La piste à suivre du jour: Chickfight
On aurait pu les vendre comme quatre rejetons sortis de Californie, assurant la première partie de Rancid avec leur guitares Gibson fraîchement payées par leurs pères et mères pleins aux as. Ces quatre-là feraient du skate comme leurs idoles, fumeraient de la weed hors de prix et glousseraient de voir leurs groupies s'exciter tout en ignorant que leur batteur n'a même pas de diplôme d'études secondaires. Mais non. Ces quatre-là viennent de Belgique, une presqu'île continentale où il pleut en permanence, plus précisément d'une région liégeoise qui sent la bière pas chère et les trips nocturnes au rabais. Pas l'idéal a priori pour débuter une carrière dans le punk-rock. Qu'importe finalement car, comme pour tant d'autres, la reconnaissance sera ici une affaire de travail et de maturité.
Actifs depuis quatre ans sur une scène belge qui s'enlise dans une paresse grandissante, les quatre de Chickfight ont gagné leurs gallons en prestant pour des évènements référence (notamment Les Ardentes ou encore Les Francofolies de Spa) autant que dans les caves pourlingues de Sa Majesté. De quoi faire de leur premier album – Slackers And Slaves – un micro-événement qui mérite toute notre attention. Le contenu étonne par sa sagesse : du punk-rock tout ce qu'il y a de plus américain, calé sur la fréquence 90's; bref, un vrai manifeste qui n'a rien de bleu-blanc-belge. Sept titres, vingt minutes et une poignée de tubes pour un premier EP qui aurait pu figurer dans la bande-originale du prochain Tony Hawk Pro Skater. Slackers And Slaves est à ce titre une synthèse aboutie des Anti-Flag, Blink-182, Rancid et autres No Fx : un objet abouti et sûr de ses références.
Chickfight - Slackers and slaves EP trailer from Chickfight on Vimeo.
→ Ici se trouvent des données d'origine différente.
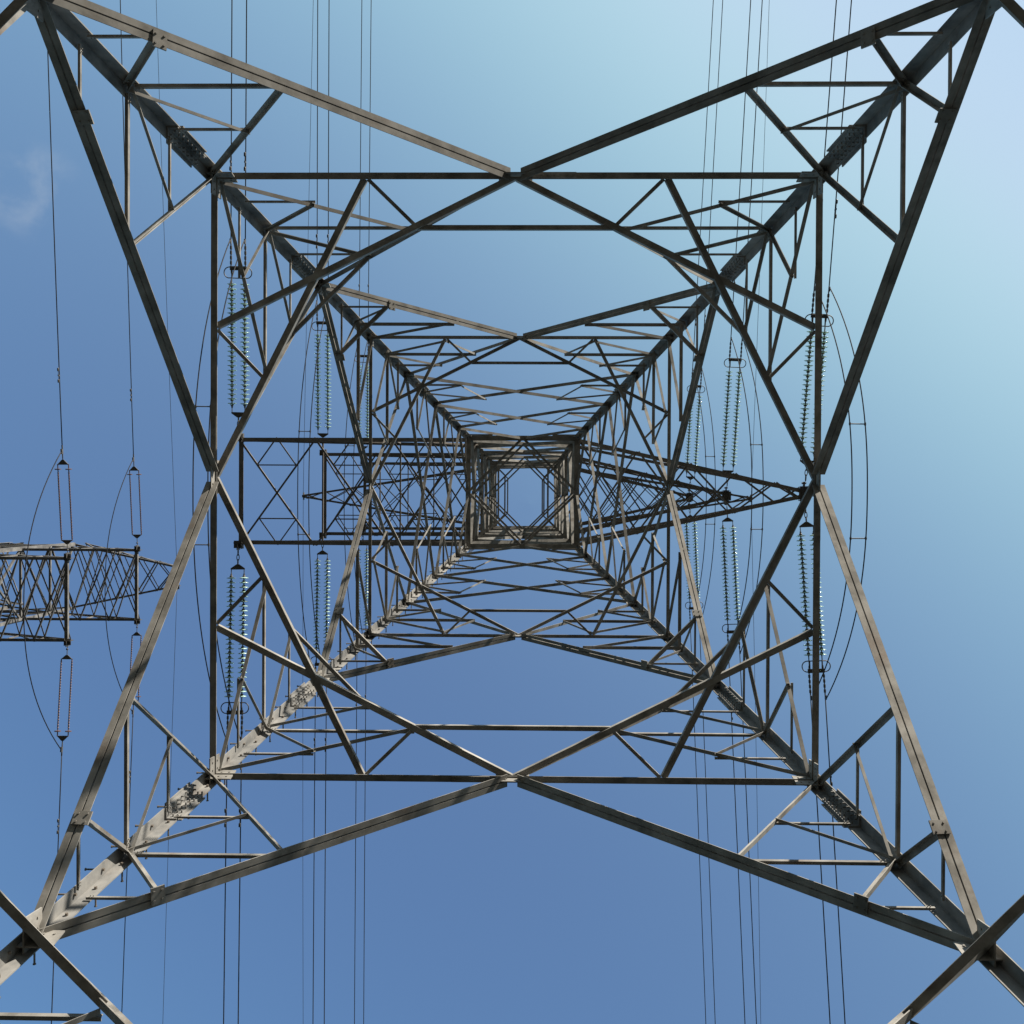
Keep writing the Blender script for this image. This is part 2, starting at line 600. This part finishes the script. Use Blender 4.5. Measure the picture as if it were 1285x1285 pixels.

Pour s'assurer complètement de la qualité du nouveau-né, nous nous sommes même rendus à la "release party" qui se tenait à L'Escalier liégeois. Les crêtes et punks à chien sont autorisés à l'entrée, ce qui est sûr par contre, c'est qu'on les retrouvera mélangés à un public hétérogène – preuve, s'il le fallait encore, que la musique de Chickfight tend à l'universalité. Le temps d'un concert bien chargé, on s'enfilera des mousses, on prendra dans les dents des riffs en forme de barres à mine, on se boira à nouveau des mousses et on se reprendra des riffs dans la face. Et on finira pleins comme une boite d'œufs. Un concert de punk quoi. Ce qu'on retiendra par contre, c'est la finesse générale de la composition, tout en lignes claires. L'ensemble est joué sur une dynamique logiquement old school : ça joue vite et bien, ça n'oublie rien en chemin et ça monte haut dans les tours. Un vrai groupe de punk quoi.
La galette et le concert ont montré patte blanche, et nous donnent ainsi des motifs suffisants de croire en la jeunesse et le talent de ces quatre branleurs. Tout en justesse et en humilité, Chickfight et leur Slackers And Slaves viennent de s'imposer comme une alternative supplémentaire à l'éventail du rock wallon de qualité. Et rien que pour ça, on les en remercie.